-- START DATA SHOWN --

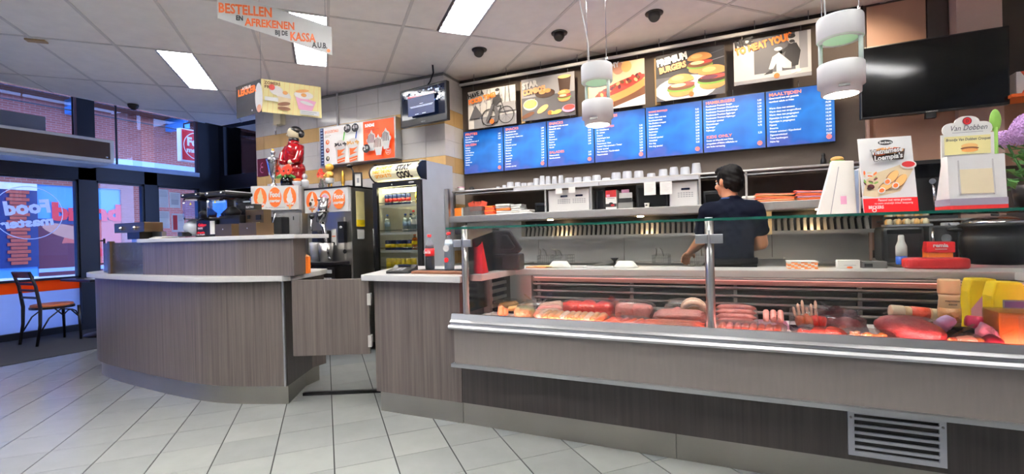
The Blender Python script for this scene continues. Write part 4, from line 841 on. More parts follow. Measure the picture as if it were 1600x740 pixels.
def arc_text(parent, t, x, z, h, mat, wd, name='lettering'):
    me = text_mesh(t, .06); bm = bmesh.new(); bm.from_mesh(me)
    for q in range(1, 12): bmesh.ops.bisect_plane(bm, geom=bm.verts[:]+bm.edges[:]+bm.faces[:], plane_co=(0, q*.065, 0), plane_no=(0, 1, 0))
    bm.to_mesh(me); bm.free(); FC = [tuple(p.vertices) for p in me.polygons]
    X = [v.co.x for v in me.vertices]; k = h/.73; sx = wd/(max(X)-min(X)); m = MB().mat(mat); vs = []
    for v in me.vertices:
        zz = z+v.co.y*k+ .06*(v.co.x*sx)*.5; q = max(0, min(1, (zz-1.78)/.1645)); y = .034-.075*math.sin(PI*q)**.8-.0025
        vs.append((x+v.co.x*sx, y, zz))
    bpy.data.meshes.remove(me); return m.add(vs, FC, False).obj(name, parent, kind='stuff')
arc_text(fr, 'STAY', .335, 1.865, .058, 'black', .17); arc_text(fr, 'COOL', .335, 1.793, .058, 'black', .18)
for q, s_ in enumerate(('IN CASE OF', 'THIRST THE ONLY', 'OPTION IS TO')): arc_text(fr, s_, (.07, .04, .06)[q], 1.893-.042*q, .03, 'banner_gold', (.2, .25, .21)[q])
B(.09, W_-.07, .05, .08, 1.66, 1.70, 'lamp_fridge').obj('lamp', fr)
FS = [1.525, 1.245, 1.065, .87]
for z in FS:
    s_ = MB().mat('white')
    for q in range(12): s_.box(.04, W_-.04, .06+q*.04, .064+q*.04, z-.006, z)
    s_.box(.04, W_-.04, .052, .06, z-.012, z+.014); s_ = s_.obj('shelf', fr)
    MB().mat('chrome').tube([(.045, .046, z+.035), (W_-.045, .046, z+.035)], .004).obj('guard_rail', s_)
def can(name, label, loc, body, top, band, h=.135, rr=.027, group=None):
    t = root(name, label, 'can', loc, 0, group)
    MB().mat(body).lathe([(rr*.8, 0), (rr, .008), (rr, h-.012), (rr*.85, h-.002)], n=14).obj('body', t); MB().mat('alu').lathe([(rr*.85, h-.002), (rr*.8, h-.004), (0, h-.004)], n=14).obj('lid', t)
    MB().mat(band).lathe([(rr*1.01, h*.35), (rr*1.015, h*.5), (rr*1.01, h*.65)], n=14).obj('label_band', t); return t
def bottle(name, label, loc, liquid, cap, band, h=.24, rr=.033, group=None, level=.78, clear='bottle_clear'):
    t = root(name, label, 'bottle', loc, 0, group); k = rr
    MB().mat(liquid).lathe([(k*.85, .002), (k*.96, .012), (k*.94, h*.35), (k*.88, h*.45), (k*.96, h*.55), (k*.96, h*min(level, .62)), (k*.7, h*level) if level > .62 else (k*.95, h*.621), (0, h*level+.001)], n=16).obj('drink', t)
    MB().mat(clear).lathe([(k*.9, 0), (k, .012), (k*.97, h*.35), (k*.92, h*.45), (k, h*.55), (k, h*.62), (k*.75, h*.74), (k*.40, h*.86), (k*.38, h*.93)], n=18).obj('bottle_body', t)
    MB().mat(cap).lathe([(k*.43, h*.92), (k*.43, h-.002), (0, h)], n=14).obj('cap', t)
    if band:
        MB().mat(band).lathe([(k*1.01, h*.38), (k*1.015, h*.5), (k*1.02, h*.60)], n=16).obj('label_band', t)
    return t
FX, FY = -3.345, 3.80
src = can('energy_can', 'slim blue and red energy drink can at the left end of the top fridge shelf', (FX+.10, FY+.10, FS[0]), 'blue_dark', 'alu', 'red', .125, .023, 'slim cans on the top fridge shelf')
PL = ['second from the left', 'third from the left', 'fourth from the left', 'fifth from the left', 'last of the row']
for q in range(5): dup(src, (FX+.155+q*.055, FY+.10, FS[0]), label='slim blue and red energy can on the top fridge shelf, ' + PL[q])
bottle('juice_bottle', 'yellow green drink bottle at the right of the top fridge shelf', (FX+.50, FY+.10, FS[0]), 'yellow', 'green', 'yellow', .17, .035)
bottle('water_bottle', 'blue-capped water bottle standing alone at the left of the fridge middle shelf', (FX+.10, FY+.10, FS[1]), 'water_body', 'blue', 'blue_pale', .20, .030)
s2 = bottle('water_bottle', 'clear water bottle in the middle of the fridge second shelf', (FX+.33, FY+.10, FS[1]), 'water_body', 'blue', 'blue_pale', .20, .03, 'bottles at the right of the fridge second shelf')
dup(s2, (FX+.39, FY+.11, FS[1]), label='clear water bottle left of the red-capped bottles in the fridge')
s3 = bottle('soda_bottle', 'first red-capped clear bottle on the fridge second shelf', (FX+.44, FY+.09, FS[1]), 'water_body', 'red_bright', 'paper', .23, .03, 'bottles at the right of the fridge second shelf')
dup(s3, (FX+.49, FY+.10, FS[1]), label='middle red-capped clear bottle on the fridge second shelf'); dup(s3, (FX+.535, FY+.09, FS[1]), label='last red-capped clear bottle by the fridge door frame')
s4 = can('soft_drink_can', 'yellow and black soft drink can at the left of the third fridge shelf', (FX+.10, FY+.10, FS[2]), 'blue_dark', 'alu', 'yellow', .115, .030, 'yellow banded cans on the third fridge shelf')
for q in range(4): dup(s4, (FX+.17+q*.07, FY+.10, FS[2]), label='yellow and black soft drink can on the third fridge shelf, ' + ['second from the left', 'in the middle', 'fourth from the left', 'last before the orange bottles'][q])
s5 = bottle('juice_bottle', 'first orange juice bottle at the right of the third fridge shelf', (FX+.44, FY+.10, FS[2]), 'orange_bright', 'orange', 'yellow', .17, .032); dup(s5, (FX+.515, FY+.10, FS[2]), label='second orange juice bottle against the fridge door frame')
s6 = can('lemon_can', 'plain yellow can at the left of the lowest visible fridge shelf', (FX+.105, FY+.10, FS[3]), 'yellow', 'alu', 'yellow', .125, .028, 'yellow cans on the lowest fridge shelf')
for q in range(5): dup(s6, (FX+.17+q*.063, FY+.10, FS[3]), label='plain yellow can on the lowest visible fridge shelf, ' + ['second from the left', 'third from the left', 'fourth from the left', 'fifth from the left', 'at the right end'][q])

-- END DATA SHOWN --

### WHAT NEEDS TO BE DONE
Copy all the lines of data exactly as they appear, dropping any images.

### RESPONSE TO THE EXERCISE
The Blender Python script for this scene continues. Write part 4, from line 841 on. More parts follow. Measure the picture as if it were 1600x740 pixels.
def arc_text(parent, t, x, z, h, mat, wd, name='lettering'):
    me = text_mesh(t, .06); bm = bmesh.new(); bm.from_mesh(me)
    for q in range(1, 12): bmesh.ops.bisect_plane(bm, geom=bm.verts[:]+bm.edges[:]+bm.faces[:], plane_co=(0, q*.065, 0), plane_no=(0, 1, 0))
    bm.to_mesh(me); bm.free(); FC = [tuple(p.vertices) for p in me.polygons]
    X = [v.co.x for v in me.vertices]; k = h/.73; sx = wd/(max(X)-min(X)); m = MB().mat(mat); vs = []
    for v in me.vertices:
        zz = z+v.co.y*k+ .06*(v.co.x*sx)*.5; q = max(0, min(1, (zz-1.78)/.1645)); y = .034-.075*math.sin(PI*q)**.8-.0025
        vs.append((x+v.co.x*sx, y, zz))
    bpy.data.meshes.remove(me); return m.add(vs, FC, False).obj(name, parent, kind='stuff')
arc_text(fr, 'STAY', .335, 1.865, .058, 'black', .17); arc_text(fr, 'COOL', .335, 1.793, .058, 'black', .18)
for q, s_ in enumerate(('IN CASE OF', 'THIRST THE ONLY', 'OPTION IS TO')): arc_text(fr, s_, (.07, .04, .06)[q], 1.893-.042*q, .03, 'banner_gold', (.2, .25, .21)[q])
B(.09, W_-.07, .05, .08, 1.66, 1.70, 'lamp_fridge').obj('lamp', fr)
FS = [1.525, 1.245, 1.065, .87]
for z in FS:
    s_ = MB().mat('white')
    for q in range(12): s_.box(.04, W_-.04, .06+q*.04, .064+q*.04, z-.006, z)
    s_.box(.04, W_-.04, .052, .06, z-.012, z+.014); s_ = s_.obj('shelf', fr)
    MB().mat('chrome').tube([(.045, .046, z+.035), (W_-.045, .046, z+.035)], .004).obj('guard_rail', s_)
def can(name, label, loc, body, top, band, h=.135, rr=.027, group=None):
    t = root(name, label, 'can', loc, 0, group)
    MB().mat(body).lathe([(rr*.8, 0), (rr, .008), (rr, h-.012), (rr*.85, h-.002)], n=14).obj('body', t); MB().mat('alu').lathe([(rr*.85, h-.002), (rr*.8, h-.004), (0, h-.004)], n=14).obj('lid', t)
    MB().mat(band).lathe([(rr*1.01, h*.35), (rr*1.015, h*.5), (rr*1.01, h*.65)], n=14).obj('label_band', t); return t
def bottle(name, label, loc, liquid, cap, band, h=.24, rr=.033, group=None, level=.78, clear='bottle_clear'):
    t = root(name, label, 'bottle', loc, 0, group); k = rr
    MB().mat(liquid).lathe([(k*.85, .002), (k*.96, .012), (k*.94, h*.35), (k*.88, h*.45), (k*.96, h*.55), (k*.96, h*min(level, .62)), (k*.7, h*level) if level > .62 else (k*.95, h*.621), (0, h*level+.001)], n=16).obj('drink', t)
    MB().mat(clear).lathe([(k*.9, 0), (k, .012), (k*.97, h*.35), (k*.92, h*.45), (k, h*.55), (k, h*.62), (k*.75, h*.74), (k*.40, h*.86), (k*.38, h*.93)], n=18).obj('bottle_body', t)
    MB().mat(cap).lathe([(k*.43, h*.92), (k*.43, h-.002), (0, h)], n=14).obj('cap', t)
    if band:
        MB().mat(band).lathe([(k*1.01, h*.38), (k*1.015, h*.5), (k*1.02, h*.60)], n=16).obj('label_band', t)
    return t
FX, FY = -3.345, 3.80
src = can('energy_can', 'slim blue and red energy drink can at the left end of the top fridge shelf', (FX+.10, FY+.10, FS[0]), 'blue_dark', 'alu', 'red', .125, .023, 'slim cans on the top fridge shelf')
PL = ['second from the left', 'third from the left', 'fourth from the left', 'fifth from the left', 'last of the row']
for q in range(5): dup(src, (FX+.155+q*.055, FY+.10, FS[0]), label='slim blue and red energy can on the top fridge shelf, ' + PL[q])
bottle('juice_bottle', 'yellow green drink bottle at the right of the top fridge shelf', (FX+.50, FY+.10, FS[0]), 'yellow', 'green', 'yellow', .17, .035)
bottle('water_bottle', 'blue-capped water bottle standing alone at the left of the fridge middle shelf', (FX+.10, FY+.10, FS[1]), 'water_body', 'blue', 'blue_pale', .20, .030)
s2 = bottle('water_bottle', 'clear water bottle in the middle of the fridge second shelf', (FX+.33, FY+.10, FS[1]), 'water_body', 'blue', 'blue_pale', .20, .03, 'bottles at the right of the fridge second shelf')
dup(s2, (FX+.39, FY+.11, FS[1]), label='clear water bottle left of the red-capped bottles in the fridge')
s3 = bottle('soda_bottle', 'first red-capped clear bottle on the fridge second shelf', (FX+.44, FY+.09, FS[1]), 'water_body', 'red_bright', 'paper', .23, .03, 'bottles at the right of the fridge second shelf')
dup(s3, (FX+.49, FY+.10, FS[1]), label='middle red-capped clear bottle on the fridge second shelf'); dup(s3, (FX+.535, FY+.09, FS[1]), label='last red-capped clear bottle by the fridge door frame')
s4 = can('soft_drink_can', 'yellow and black soft drink can at the left of the third fridge shelf', (FX+.10, FY+.10, FS[2]), 'blue_dark', 'alu', 'yellow', .115, .030, 'yellow banded cans on the third fridge shelf')
for q in range(4): dup(s4, (FX+.17+q*.07, FY+.10, FS[2]), label='yellow and black soft drink can on the third fridge shelf, ' + ['second from the left', 'in the middle', 'fourth from the left', 'last before the orange bottles'][q])
s5 = bottle('juice_bottle', 'first orange juice bottle at the right of the third fridge shelf', (FX+.44, FY+.10, FS[2]), 'orange_bright', 'orange', 'yellow', .17, .032); dup(s5, (FX+.515, FY+.10, FS[2]), label='second orange juice bottle against the fridge door frame')
s6 = can('lemon_can', 'plain yellow can at the left of the lowest visible fridge shelf', (FX+.105, FY+.10, FS[3]), 'yellow', 'alu', 'yellow', .125, .028, 'yellow cans on the lowest fridge shelf')
for q in range(5): dup(s6, (FX+.17+q*.063, FY+.10, FS[3]), label='plain yellow can on the lowest visible fridge shelf, ' + ['second from the left', 'third from the left', 'fourth from the left', 'fifth from the left', 'at the right end'][q])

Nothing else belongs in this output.